Это пальто было постоянным напоминанием о моей непрактичности. Зимой этого года, помёрзнув в своём одесском пальто и собрав некоторую сумму из своих инженерских заработков, я решила купить себе настоящее зимнее пальто. Володе хорошо: его армия одевает, никакой моды, все младшие офицеры носят шинели из грубого сукна, старшие – из хорошего, покрасивее. Старшие заказывают шинели в ателье Центрального военторга, а младшие – у вертлявого закройщика в мастерской городка. Шинели у него получались разнополые, с развороченной складкой на спине. Сдавая заказ, он немилосердно дёргал за полы, пытаясь скрыть кособокость своих изделий. Будущей зимой Володя облачится именно в такую шинель.

Бесплодно походив по магазинам, я зашла в ЦУМ и увидела там меховое пальто, которое тогда ещё не называли «дублёнкой». Стоило оно 1200 рублей, и такие деньги у меня были. Продавщица настойчиво советовала мне купить его, но я всё вертелась у зеркала. Мне не нравился его прямой покрой, очень хотелось чего-то в талию, к тому же я ни на ком еще не видела таких пальто. Вот если бы серое габардиновое, в каких ходили модные москвички в ту зиму. Откуда мне было знать, что эти самые дублёнки скоро станут предметом воздыханий всех женщин!

Я долго топталась у прилавка и, наконец, ушла ни с чем. На выходе из магазина ко мне подошла какая-то женщина и, беспокойно оглядываясь, спросила, не нужно ли мне серое габардиновое пальто с цигейковым воротником. - Да, нужно, - промямлила я. В тёмной подворотне на Петровке женщина, как фокусник, быстро-быстро показала мне что-то серое с коричневым и назвала цену: 1500 рублей. - А у меня есть только 1400, - призналась я. - Ну, так и быть, уступлю вам, хотя в магазине такие стоят 1800! Мы их с фабрики получаем…
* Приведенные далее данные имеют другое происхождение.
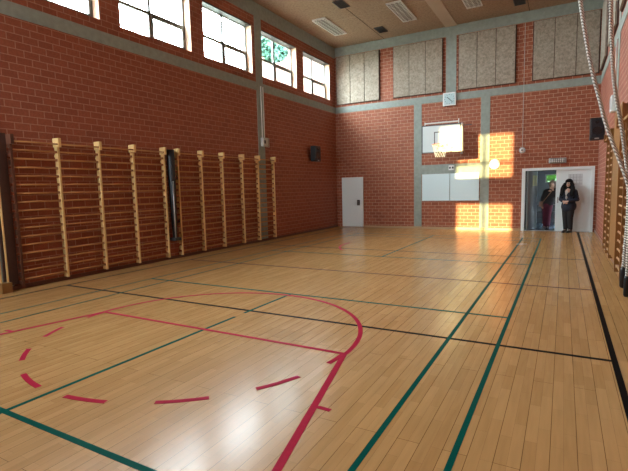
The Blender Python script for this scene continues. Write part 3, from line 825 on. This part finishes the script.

Прийдя домой с обновкой, я стала рассматривать пальто. Габардин оказался грубым, полушерстяным, подкладка – из презренной саржи, а воротник и манжеты состояли из бесчисленных кусочков меха. Это был жуткий самострок, зато с поясом, обозначавшим мою невыразительную талию. Мне хотелось плакать, но я сдержалась и никому не призналась в своём ротозействе, только вам и только теперь. Между тем, приближались важные сроки.